Maid of honor’s hard work ignored

Marcy Sugar and Kathy Mitchell Creators Syndicate

Dear Annie: A good friend of mine was recently married, and I was her maid of honor and happy to do it. The bride had only one other woman in her bridal party, a high school classmate who now lives halfway across the country. That meant all of the bridal party duties became my responsibility.

I thoughtfully planned, budgeted for and hosted both the bridal shower and the bachelorette party. I slaved over my wedding reception speech and mustered up my courage to deliver it. I wanted everything to be memorable and joyous, and I especially wanted the bride to know that this was her time to shine.

So you can imagine my dismay when the bride and groom neglected to mention any member of the bridal party when thanking special people in their speech. The bride admitted that they wrote their speech on a whim, and although she later acknowledged that she had forgotten to thank her bridesmaids, I am still resentful weeks later for her lack of appreciation for my efforts.

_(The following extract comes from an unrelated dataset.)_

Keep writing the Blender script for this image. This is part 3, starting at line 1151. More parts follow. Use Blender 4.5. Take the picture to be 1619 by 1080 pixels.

The groom was thoughtful enough to take to social media in the days following the wedding to thank his groomsmen “for everything.” I imagine if the bride had followed in her new husband’s footsteps, I’d have been so grateful. Am I wrong to feel this way? – Maid of Dishonor

Dear Maid: There is no “right” or “wrong” way to feel. The bride displayed a lack of consideration by not preparing enough of a speech to be sure the appropriate people were thanked. More importantly, she should have been apologetic enough to make up for it afterward.

Those, like you, who put a great deal of time and energy (not to mention money) into someone else’s big event deserve to be acknowledged and thanked. It may be her “big day,” but other people helped to make it possible, and there is no excuse for treating them poorly.